:: STATED GOAL ::
All of the material below is to be repeated exactly.

╭─ DATA SECTION

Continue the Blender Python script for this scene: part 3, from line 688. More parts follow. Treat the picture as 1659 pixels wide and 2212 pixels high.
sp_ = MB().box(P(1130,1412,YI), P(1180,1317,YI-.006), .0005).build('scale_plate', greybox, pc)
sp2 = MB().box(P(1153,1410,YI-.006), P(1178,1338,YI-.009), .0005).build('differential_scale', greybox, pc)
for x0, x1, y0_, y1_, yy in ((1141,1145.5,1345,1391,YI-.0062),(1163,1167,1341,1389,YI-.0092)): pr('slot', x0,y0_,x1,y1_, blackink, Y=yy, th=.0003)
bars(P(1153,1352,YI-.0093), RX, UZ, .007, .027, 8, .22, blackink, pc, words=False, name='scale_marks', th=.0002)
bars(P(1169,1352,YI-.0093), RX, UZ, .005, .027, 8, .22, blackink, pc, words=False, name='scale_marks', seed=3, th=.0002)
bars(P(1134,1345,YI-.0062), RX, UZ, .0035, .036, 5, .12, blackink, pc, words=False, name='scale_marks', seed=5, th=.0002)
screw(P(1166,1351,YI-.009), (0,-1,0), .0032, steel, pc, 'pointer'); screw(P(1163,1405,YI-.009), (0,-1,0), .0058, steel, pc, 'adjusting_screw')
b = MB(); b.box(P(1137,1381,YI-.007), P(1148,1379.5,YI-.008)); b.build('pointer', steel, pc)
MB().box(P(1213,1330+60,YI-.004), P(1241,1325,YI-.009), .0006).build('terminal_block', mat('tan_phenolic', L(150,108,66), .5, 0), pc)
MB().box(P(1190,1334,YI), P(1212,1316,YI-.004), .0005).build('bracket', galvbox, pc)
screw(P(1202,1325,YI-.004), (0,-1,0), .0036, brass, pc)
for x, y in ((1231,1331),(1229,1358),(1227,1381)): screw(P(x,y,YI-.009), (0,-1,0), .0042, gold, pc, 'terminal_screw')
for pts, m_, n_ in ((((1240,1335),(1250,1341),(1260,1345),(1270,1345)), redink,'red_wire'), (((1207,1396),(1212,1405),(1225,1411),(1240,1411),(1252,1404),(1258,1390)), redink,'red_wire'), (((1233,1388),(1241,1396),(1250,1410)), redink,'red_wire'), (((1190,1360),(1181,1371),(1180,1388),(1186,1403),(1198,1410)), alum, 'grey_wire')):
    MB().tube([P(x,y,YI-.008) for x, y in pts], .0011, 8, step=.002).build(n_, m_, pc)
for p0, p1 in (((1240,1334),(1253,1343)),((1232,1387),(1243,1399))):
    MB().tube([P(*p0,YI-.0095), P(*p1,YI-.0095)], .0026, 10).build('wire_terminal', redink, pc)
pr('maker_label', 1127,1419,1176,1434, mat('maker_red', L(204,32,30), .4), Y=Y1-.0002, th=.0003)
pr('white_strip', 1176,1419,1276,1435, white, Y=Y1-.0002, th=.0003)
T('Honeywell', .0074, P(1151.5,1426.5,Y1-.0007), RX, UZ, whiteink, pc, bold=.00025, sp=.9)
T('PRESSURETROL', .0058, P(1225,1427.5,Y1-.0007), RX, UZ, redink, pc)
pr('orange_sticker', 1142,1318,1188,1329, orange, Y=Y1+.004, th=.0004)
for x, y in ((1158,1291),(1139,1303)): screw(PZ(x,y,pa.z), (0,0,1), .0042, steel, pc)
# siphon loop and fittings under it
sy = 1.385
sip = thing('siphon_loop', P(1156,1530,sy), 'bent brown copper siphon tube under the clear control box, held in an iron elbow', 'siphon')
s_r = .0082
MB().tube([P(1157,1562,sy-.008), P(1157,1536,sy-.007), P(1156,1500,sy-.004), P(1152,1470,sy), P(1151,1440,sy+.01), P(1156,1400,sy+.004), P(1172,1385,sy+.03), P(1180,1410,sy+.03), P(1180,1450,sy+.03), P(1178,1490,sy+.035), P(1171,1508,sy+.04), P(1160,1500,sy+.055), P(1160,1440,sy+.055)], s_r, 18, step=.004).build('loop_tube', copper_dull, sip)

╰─

:: TASK RESPONSE ::
Continue the Blender Python script for this scene: part 3, from line 688. More parts follow. Treat the picture as 1659 pixels wide and 2212 pixels high.
sp_ = MB().box(P(1130,1412,YI), P(1180,1317,YI-.006), .0005).build('scale_plate', greybox, pc)
sp2 = MB().box(P(1153,1410,YI-.006), P(1178,1338,YI-.009), .0005).build('differential_scale', greybox, pc)
for x0, x1, y0_, y1_, yy in ((1141,1145.5,1345,1391,YI-.0062),(1163,1167,1341,1389,YI-.0092)): pr('slot', x0,y0_,x1,y1_, blackink, Y=yy, th=.0003)
bars(P(1153,1352,YI-.0093), RX, UZ, .007, .027, 8, .22, blackink, pc, words=False, name='scale_marks', th=.0002)
bars(P(1169,1352,YI-.0093), RX, UZ, .005, .027, 8, .22, blackink, pc, words=False, name='scale_marks', seed=3, th=.0002)
bars(P(1134,1345,YI-.0062), RX, UZ, .0035, .036, 5, .12, blackink, pc, words=False, name='scale_marks', seed=5, th=.0002)
screw(P(1166,1351,YI-.009), (0,-1,0), .0032, steel, pc, 'pointer'); screw(P(1163,1405,YI-.009), (0,-1,0), .0058, steel, pc, 'adjusting_screw')
b = MB(); b.box(P(1137,1381,YI-.007), P(1148,1379.5,YI-.008)); b.build('pointer', steel, pc)
MB().box(P(1213,1330+60,YI-.004), P(1241,1325,YI-.009), .0006).build('terminal_block', mat('tan_phenolic', L(150,108,66), .5, 0), pc)
MB().box(P(1190,1334,YI), P(1212,1316,YI-.004), .0005).build('bracket', galvbox, pc)
screw(P(1202,1325,YI-.004), (0,-1,0), .0036, brass, pc)
for x, y in ((1231,1331),(1229,1358),(1227,1381)): screw(P(x,y,YI-.009), (0,-1,0), .0042, gold, pc, 'terminal_screw')
for pts, m_, n_ in ((((1240,1335),(1250,1341),(1260,1345),(1270,1345)), redink,'red_wire'), (((1207,1396),(1212,1405),(1225,1411),(1240,1411),(1252,1404),(1258,1390)), redink,'red_wire'), (((1233,1388),(1241,1396),(1250,1410)), redink,'red_wire'), (((1190,1360),(1181,1371),(1180,1388),(1186,1403),(1198,1410)), alum, 'grey_wire')):
    MB().tube([P(x,y,YI-.008) for x, y in pts], .0011, 8, step=.002).build(n_, m_, pc)
for p0, p1 in (((1240,1334),(1253,1343)),((1232,1387),(1243,1399))):
    MB().tube([P(*p0,YI-.0095), P(*p1,YI-.0095)], .0026, 10).build('wire_terminal', redink, pc)
pr('maker_label', 1127,1419,1176,1434, mat('maker_red', L(204,32,30), .4), Y=Y1-.0002, th=.0003)
pr('white_strip', 1176,1419,1276,1435, white, Y=Y1-.0002, th=.0003)
T('Honeywell', .0074, P(1151.5,1426.5,Y1-.0007), RX, UZ, whiteink, pc, bold=.00025, sp=.9)
T('PRESSURETROL', .0058, P(1225,1427.5,Y1-.0007), RX, UZ, redink, pc)
pr('orange_sticker', 1142,1318,1188,1329, orange, Y=Y1+.004, th=.0004)
for x, y in ((1158,1291),(1139,1303)): screw(PZ(x,y,pa.z), (0,0,1), .0042, steel, pc)
# siphon loop and fittings under it
sy = 1.385
sip = thing('siphon_loop', P(1156,1530,sy), 'bent brown copper siphon tube under the clear control box, held in an iron elbow', 'siphon')
s_r = .0082
MB().tube([P(1157,1562,sy-.008), P(1157,1536,sy-.007), P(1156,1500,sy-.004), P(1152,1470,sy), P(1151,1440,sy+.01), P(1156,1400,sy+.004), P(1172,1385,sy+.03), P(1180,1410,sy+.03), P(1180,1450,sy+.03), P(1178,1490,sy+.035), P(1171,1508,sy+.04), P(1160,1500,sy+.055), P(1160,1440,sy+.055)], s_r, 18, step=.004).build('loop_tube', copper_dull, sip)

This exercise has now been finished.